Die beiden Autoren – gewissermaßen gleichzeitig Wissenschaftler, Philosophen und Zukunftsforscher – diskutierten dieses weite Themenfeld in mehreren „Anläufen“:
1. Im Gespräch Hoffnung und Gesundung geht um die Erkenntnis und Konsequenzen aus den Grenzen des Wachstums angesichts eines ethisch hemmungslosen Kapitalismus.
2. Der Abschnitt Eine Welt ohne Krieg bezieht sich erinnernd auf das Anti-Atomwaffen-Manifest Göttinger Kernwaffenforscher 1957. Das Gespräch bedenkt aber auch die Konsequenzen aus dem Fall der Berliner Mauer 1989, das Ende des Kalten Krieges und japanische Abrüstungsinitiativen.
3. Beim dritten Gesprächsthema Grünes Wachstum geht es um Energie und Klima, das Weizsäcker unter den Titel Faktor Vier: Doppelter Wohlstand - halbierter Naturverbrauch anspricht und als Faktor Fünf zukunftsorientiert analysiert: Nachhaltiges Wachstum und Ressourcenschonung, besonders auch durch Reformen von unten. Angesprochen wird dabei die Planung von DESERTEC, nämlich den Energiebedarf Europas über Solarstrom aus der Sahara abzudecken.
4. Entscheidend sind jedoch geänderte Verhaltensweisen: Genügsamkeit widerspricht keineswegs einem erfüllten Leben. Einfach ist nicht ärmlich! Allerdings ist es unumgänglich, ethische Verantwortung zu praktizieren, und zwar mit dem Verzicht auf ungebremsten Konsum und ausbeuterisches Wachstum um einer gesunden Umwelt willen.

5. In die langfristige Perspektive haben sich seit langem schon verantwortliche Gruppierungen eingeschaltet wie der Club of Rome, der 1972 schon die „Grenzen des Wachstums“ einforderte. Daraus entwickelte sich die Orientierung für ein „nachhaltiges Wachstum“. 
6. Das immer wieder durchklingende Thema ist ein notwendiges Umweltbewusstsein, das sich global entwickeln muss. Es fängt oft mit kleinen Schritten an vielen Orten an – gerade auch in den Schulen. Umwelterziehung ist darum das Gebot der Stunde im Sinne eines neuen Zeitalters der Aufklärung. Ökonomie und Ökologie müssen in eine umweltbewusste harmonische Balance gebracht werden.
7. Hier schließt sich fast nahtlos das nächste Gespräch an: Soziale und ökologische Gerechtigkeit, das im sog. TLC-Faktor gipfelt: Tender Loving Care = liebevolle Fürsorge (S. 116f). Das bedeutet Rückkehr zum menschlichen Maß und Beendigung des „Marktfundamentalismus“ (S. 122ff) hin zu toleranten und versöhnlichen Gesellschaften und Staaten. Nur so können alle die Grundrechte des Lebens wahrnehmen: Ausreichende Nahrung und sauberes Wasser, Arbeit und Wohnung. Bhutan mit seinem Indikator „Bruttonationalglück“ tritt hier besonders in den Fokus. Hier kommen die im 3. Gespräch schon erwähnten Faktoren Vier und Fünf ins Spiel.
8. Für unsere nachhaltige Zukunft bedeutet dies die Klimaveränderungen nicht nur ernst nehmen, sondern an sinnvollen Verbesserungen arbeiten. Dazu gehört als erstes eine Haltung der Genügsamkeit, die die Gier nach Ressourcen ausbremst, Energien sorgsam einsetzt und Ressourcen wiederverwertet, denn in dieser Welt ist für alle genug da, allerdings nicht für jedermanns Gier (Gandhi, vgl. S. 161).
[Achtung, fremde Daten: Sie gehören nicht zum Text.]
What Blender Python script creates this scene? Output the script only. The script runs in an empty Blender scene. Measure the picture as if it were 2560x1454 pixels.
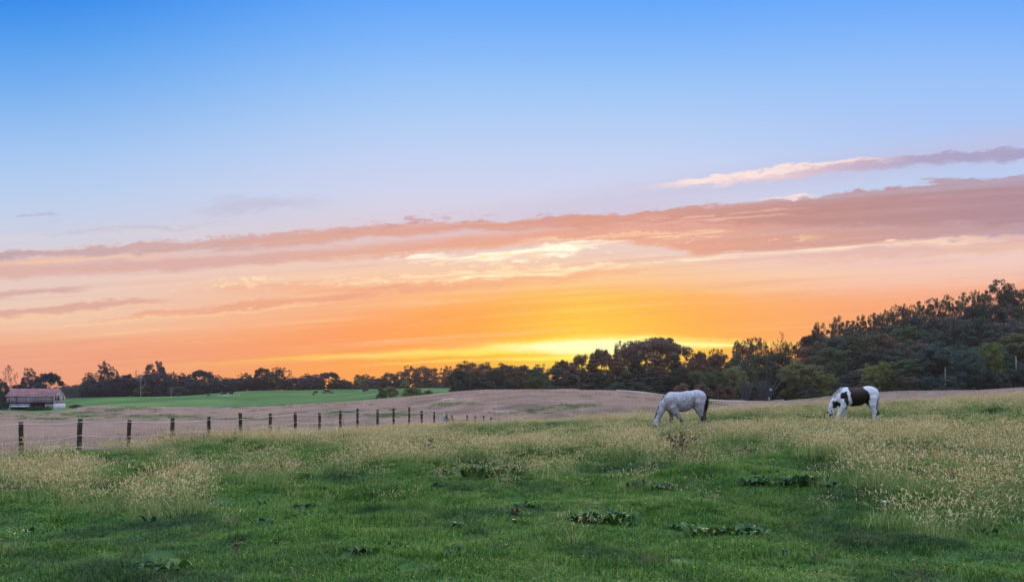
import bpy, math, random
import numpy as np
from mathutils import Vector

# ------------------------------------------------------------------ camera
PW, PH = 2560.0, 1454.0
F = 1991.0            # focal length in photo pixels (28 mm on 36 mm)
HY = 975.0            # row of the horizon
EYE = 1.65
scene = bpy.context.scene
cam_data = bpy.data.cameras.new("camera")
cam_data.lens = 28.0
cam_data.sensor_width = 36.0
cam_data.shift_y = (HY - PH / 2) / PW
cam_data.clip_start = 0.1
cam_data.clip_end = 30000
cam = bpy.data.objects.new("camera", cam_data)
cam.location = (0, 0, EYE)
cam.rotation_euler = (math.pi / 2, 0, 0)
scene.collection.objects.link(cam)
scene.camera = cam
scene.view_settings.view_transform = 'Standard'
scene.view_settings.look = 'None'
scene.view_settings.exposure = 0.0
scene.view_settings.gamma = 1.0
scene.view_settings.use_curve_mapping = False
try:
    scene.cycles.max_bounces = 5
    scene.cycles.diffuse_bounces = 3
    scene.cycles.transmission_bounces = 2
    scene.cycles.glossy_bounces = 1
    scene.cycles.volume_bounces = 0
    scene.cycles.transparent_max_bounces = 4
    scene.cycles.use_adaptive_sampling = False
    scene.cycles.use_denoising = True
except Exception:
    pass

def lin(c):
    r = []
    for v in c[:3]:
        v = v / 255.0
        r.append(v / 12.92 if v <= 0.04045 else ((v + 0.055) / 1.055) ** 2.4)
    return (r[0], r[1], r[2], 1.0)

# ------------------------------------------------------------------ node helper
class NT:
    def __init__(s, tree):
        s.t = tree
    def new(s, kind, **kw):
        n = s.t.nodes.new(kind)
        for k, v in kw.items():
            setattr(n, k, v)
        return n
    def put(s, sock, val):
        if isinstance(val, Ex):
            s.t.links.new(val.o, sock)
        elif hasattr(val, 'is_linked') and hasattr(val, 'links'):
            s.t.links.new(val, sock)
        else:
            sock.default_value = val
    def math(s, op, a, b=None, c=None, clamp=False):
        n = s.new('ShaderNodeMath', operation=op, use_clamp=clamp)
        s.put(n.inputs[0], a)
        if b is not None: s.put(n.inputs[1], b)
        if c is not None: s.put(n.inputs[2], c)
        return Ex(s, n.outputs[0])
    def sstep(s, v, a, b):
        n = s.new('ShaderNodeMapRange', interpolation_type='SMOOTHSTEP')
        s.put(n.inputs[0], v); s.put(n.inputs[1], a); s.put(n.inputs[2], b)
        n.inputs[3].default_value = 0; n.inputs[4].default_value = 1
        return Ex(s, n.outputs[0])
    def mix(s, fac, a, b, mode='MIX'):
        n = s.new('ShaderNodeMix', data_type='RGBA', blend_type=mode)
        s.put(n.inputs[0], fac); s.put(n.inputs[6], a); s.put(n.inputs[7], b)
        return Ex(s, n.outputs[2])
    def comb(s, x, y, z=0.0):
        n = s.new('ShaderNodeCombineXYZ')
        s.put(n.inputs[0], x); s.put(n.inputs[1], y); s.put(n.inputs[2], z)
        return Ex(s, n.outputs[0])
    def noise(s, vec, scale=1.0, detail=3.0, rough=0.5, dist=0.0):
        n = s.new('ShaderNodeTexNoise')
        s.put(n.inputs['Vector'], vec)
        n.inputs['Scale'].default_value = scale
        n.inputs['Detail'].default_value = detail
        n.inputs['Roughness'].default_value = rough
        n.inputs['Distortion'].default_value = dist
        return Ex(s, n.outputs[0])
    def ramp(s, fac, pts):
        n = s.new('ShaderNodeValToRGB')
        r = n.color_ramp
        while len(r.elements) < len(pts): r.elements.new(0.5)
        for e, (p, c) in zip(r.elements, pts):
            e.position = p; e.color = c
        s.put(n.inputs[0], fac)
        return Ex(s, n.outputs[0])
    def curve(s, x, pts):
        n = s.new('ShaderNodeFloatCurve')
        cm = n.mapping; c = cm.curves[0]
        while len(c.points) < len(pts): c.points.new(0.5, 0.5)
        for p, (a, b) in zip(c.points, pts):
            p.location = (a, b); p.handle_type = 'AUTO_CLAMPED'
        cm.update()
        s.put(n.inputs['Value'], x)
        return Ex(s, n.outputs[0])

class Ex:
    def __init__(s, nt, o): s.nt = nt; s.o = o
    def __add__(s, b): return s.nt.math('ADD', s, b)
    __radd__ = __add__
    def __sub__(s, b): return s.nt.math('SUBTRACT', s, b)
    def __rsub__(s, b): return s.nt.math('SUBTRACT', b, s)
    def __mul__(s, b): return s.nt.math('MULTIPLY', s, b)
    __rmul__ = __mul__
    def __truediv__(s, b): return s.nt.math('DIVIDE', s, b)

# ------------------------------------------------------------------ sky (world)
world = bpy.data.worlds.new("World")
scene.world = world
world.use_nodes = True
wt = world.node_tree
wt.nodes.clear()
N = NT(wt)
tc = N.new('ShaderNodeTexCoord')
sep = N.new('ShaderNodeSeparateXYZ')
wt.links.new(tc.outputs['Generated'], sep.inputs[0])
X, Y, Z = [Ex(N, sep.outputs[i]) for i in range(3)]
hyp = N.math('SQRT', X * X + Y * Y)
yy = N.math('MAXIMUM', Y, hyp * 0.35)
yy = N.math('MAXIMUM', yy, 0.0001)
U = X / yy                       # tangent of the azimuth west of the lane
V = N.math('MAXIMUM', Z / yy, 0.0)
SX = U * F + 1280.0              # same units as the layout notes
SY = HY - V * F
A = N.math('MULTIPLY', SX, 1 / PW, clamp=True)
T = V / (V + 0.5)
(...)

Zur Bedeutung von Religion        
Noch stärker als Weizsäcker bezieht sich Ikeda immer wieder auf die religiöse Motivation seines Handelns. Das wird z.B. mit einem Buddha-Zitat deutlich, in dem Mitgefühl und Umweltbewusstsein zusammenklingen (S. 95). Der Gedanke des Philosophen Nichiren Daishonin (1222–1282) zu umfassender Gerechtigkeit gewinnt erstaunliche Aktualität: „Die lebenden Wesen und ihre Umgebung sind nicht zwei Dinge, und ein Mensch und das Land, das er bewohnt, sind nicht zwei Dinge“ (S. 117). 
Zum Schluss fasst der japanische Philosoph darum die Hoffnung auf eine glückvolle und friedliche Welt so zusammen: „Ich bin überzeugt, dass es zu den Kernaufgaben und -verantwortlichkeiten von Religion gehört, Perspektiven anzubieten, die uns in den Herausforderungen des Zeitenwandels eine verlässliche Richtschnur und feste Stütze sein können“ (S. 162). Diese Aufforderung, die Frieden stiftenden Kräfte der Religionen intensiver in politische Zusammenhänge einzubringen, müsste im Blick für die Zukunft noch viel deutlicher werden.
Reinhard Kirste
Vgl. das in mancher Hinsicht thematisch verwandte Buch:
·        Michael Gorbatschow / Daisaku Ikeda: Triumph der moralischen Revolution. 
Freiburg u.a.: Herder 2015, 266 S., Personenregister
Verlagsankündigung mit Leseprobe: hier


  Rz-Ikeda-Weizsäcker-Zukunft, 29.10.16   

Freitag, 18. Januar 2019

Abdoldjavad Falaturi: Griechische Philosophie und koranisches Denken - Streit um die Wirklichkeit


Abdoldjavad Falaturi: Die Umdeutung
der griechischen Philosophie
durch das islamische Denken.

Herausgeber:
Mahdi Esfahani, Hamid Reza Yousefi, Parvis Falaturi 

Würzburg: Königshausen & Neumann 2018, 203 S.
--- ISBN 978-3-8260-5974-2 ---


Buch des Monats Mai 2018 der InterReligiösen Bibliothek (IRB)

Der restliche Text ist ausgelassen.